Task requirements. Each line that holds the word "script" should be returned.

Stored data.

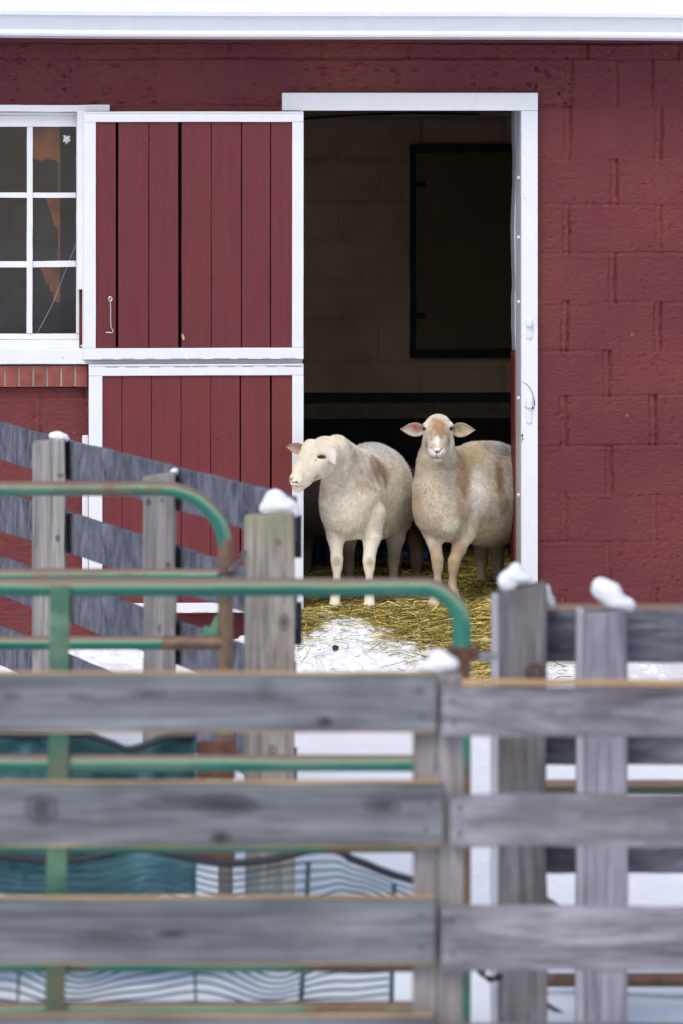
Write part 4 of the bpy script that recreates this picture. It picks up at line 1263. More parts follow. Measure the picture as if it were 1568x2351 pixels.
def fl_R(P):
    hd = sst(.60, .70, P[:, 2]) * (1 - sst(.0, .08, P[:, 1]))
    body_ = np.stack([.35 + 0 * P[:, 0], .45 + 0 * P[:, 0], -.8 + 0 * P[:, 0]], -1)
    head_ = np.stack([(P[:, 0] - .415) * 6, .45 + 0 * P[:, 0], .5 + 0 * P[:, 0]], -1)
    lg = P[:, 2] < .27
    b_ = np.where(lg[:, None], np.array([[0, 0, -1.]]), body_)
    return b_ * (1 - hd[:, None]) + head_ * hd[:, None]
def ln_R(P):
    L = np.where(P[:, 2] < .30, .005, .012)
    L = np.where((P[:, 2] >= .30) & (P[:, 1] > .32), .017, L)
    hd = (1 - sst(.02, .08, P[:, 1])) * sst(.60, .67, P[:, 2]); L = L * (1 - hd) + .0055 * hd
    for e in (eA, eB): L = np.where(np.linalg.norm(P - e, axis=1) < .013, 0, L)
    nose = np.linalg.norm((P - q(1003.5, 1040, -.195)) / np.array([.014, .02, .020]), axis=1) < 1
    L = np.where(nose, .002, L)
    return np.where(P[:, 2] < .014, 0, L)
earR = [(q(971, 986, -.01), q(920, 985, -.03), .032, (.1, -1, -.1), (0, 0, 1), lin(190, 176, 160), lin(206, 192, 172), .40),
        (q(1040, 986, -.01), q(1090, 987, -.03), .033, (-.1, -1, -.1), (0, 0, 1), lin(186, 168, 148), lin(200, 184, 162), .40)]
base = q(1040, 1396, .35); base[2] = 0.0
shR = make_sheep('sheep', 'tan and cream sheep on the right, facing out with ears spread', S, base, TANC, bl, ln_R, fl_R, earR,
                 [(eA + np.array([.001, .001, 0]), .0095, .72), (eB + np.array([-.001, .001, 0]), .0095, .72)], 320000, 9, wf=lambda P: 1 + 4 * ((P[:, 1] < .03) & (P[:, 2] > .6)))
o = tag_part(shR, base, q(953, 980, -.045), .012, M['red_tag']); o.rotation_euler = (0, radians(-45), 0); o['label'] = 'red ear tag'
o = tag_part(shR, base, q(1064, 984, -.048), .0115, M['yellow_tag']); o.rotation_euler = (0, radians(-28), 0); o['label'] = 'dull yellow ear tag'

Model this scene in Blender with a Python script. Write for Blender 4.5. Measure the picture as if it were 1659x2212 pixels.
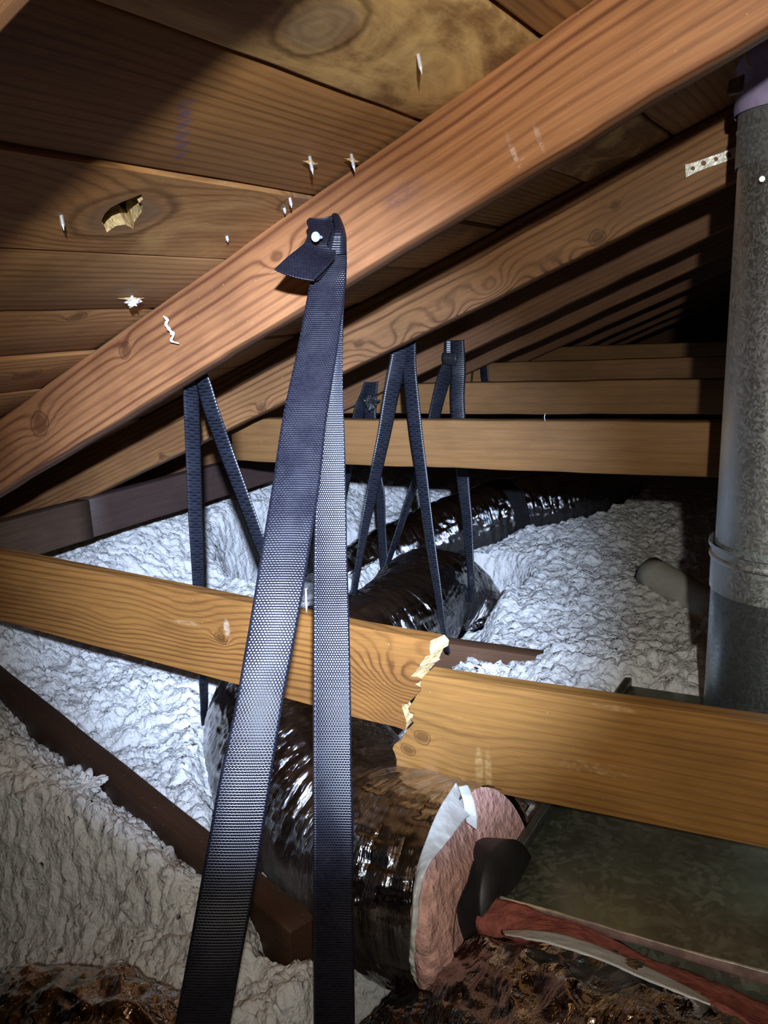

Complete response.
Write part 4 of the bpy script that recreates this picture. It picks up at line 1263. More parts follow. Measure the picture as if it were 1568x2351 pixels.
Model this scene in Blender with a Python script. Write for Blender 4.5. Measure the picture as if it were 1659x2212 pixels.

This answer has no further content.